Allocation and Goverance

Last night the Collective of Critical Transport Scholars kicked off another year of meetings with a discussion on Social and Environmental Justice Issues in Transportation. We were joined by Dr. Devajyoti Deka, Assistant Director for Research at Rutger University’s Voorhees Transportation Center. The conversation was guided by Dr. Deka’s 2004 chapter in The Geography of Urban Transportation (Hanson and Giuliano).

Many interesting comments were made during the evening session but of particular interest was our discussion on the appropriate focus and purpose of urban planning, as a profession and an area of research/expertise. What is the purpose of planning in U.S. cities and regions today? Being a critically oriented group, many people suggested planning (or urban policy related to the built environment) should focus on issues of equity (broadly defined). It was proposed that ‘Equity Issues’ were largely a consequence of resource allocation (by both public and private means), making distributional questions of paramount importance in transport policy and investment decisions. Even if cities have the tools to re-allocate in favor of equity (they don’t according to Petersen), how do they decide the patterns or priorities of redistribution? The answer would seem to lie in their Governance systems.

Governance is a key aspect of my dissertation research, as is financing. In my opinion you can’t look at one without looking at the other. Decision making process and structures (i.e. Governance) only matter if resources are available to implement or act on the decisions made. Follow the money (or the lack of it) and you will track the decision making process. Too often however, financing is juxtaposed to governance, as was on display at a panel discussion this morning on Regional Transit Governance.  Thomas Prendergast – CEO of Metropolitan Transit Authority –  stated that while we can identify cases of ‘bad governance’ it is impossible to stipulate an ideal governance model. On this point we agree – I think governance structures and lessons cannot easily be transplanted from one context to another, although we can certainly learn from the contextual experiences of others. But Prendergast went on to argue that in New York discussions about governance are a waste of time, the instead we should be focusing on getting more funding and creating accountability. Here is where Prendergast and I part ways.

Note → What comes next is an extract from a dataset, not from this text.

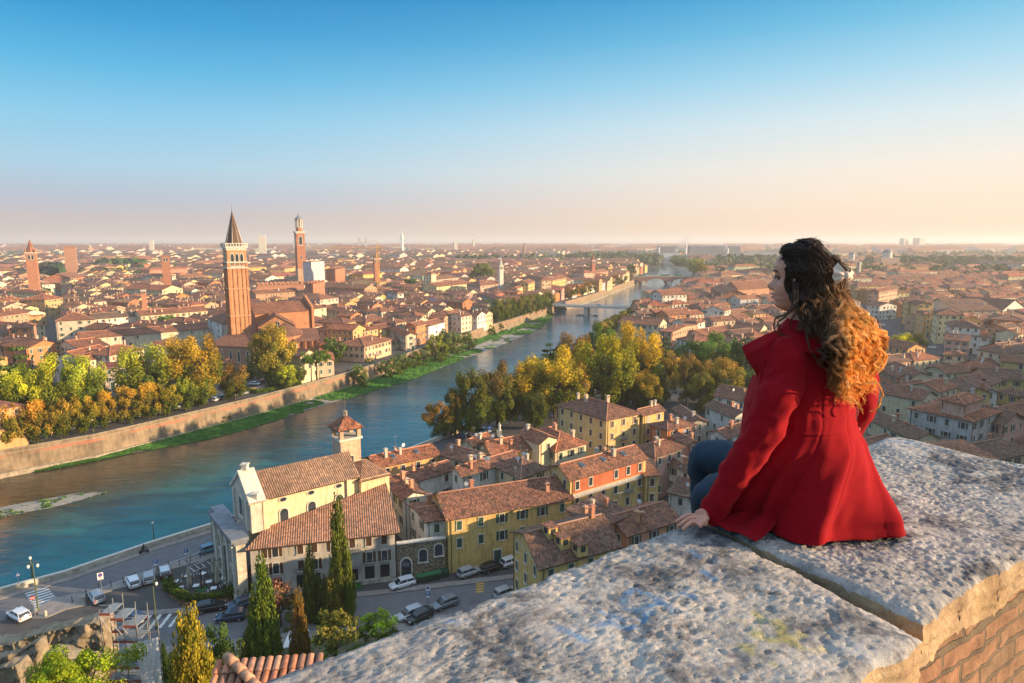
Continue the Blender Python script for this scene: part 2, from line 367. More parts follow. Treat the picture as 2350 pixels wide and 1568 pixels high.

For me, funding is fundamentally a governance issue. The problem is not that we lack the financial resources in society to accomplish a wide range of transport-related goals. As Buz Paaswell mentioned this morning, last year’s bonus payouts to Wall Street executives would be enough to fund the entire 2nd Ave Subway line. What we lack is the ability to harness resources for transport projects. The mechanisms for harnessing resources vary – from engaging the private sector in partnerships (P3) to collecting more revenue (higher taxes, fares) for the public sector – but the activation of these mechanisms are clearly related to governance. A call for more funding partnered with a desire to not discuss the systems by which it is obtained and distributed is simply a call for supporting the status quo. We need to stop looking at funding as a separate issues from governance and see them as two parts of a larger whole. Perhaps such a framework will help us move toward more sustainable models of transport provision.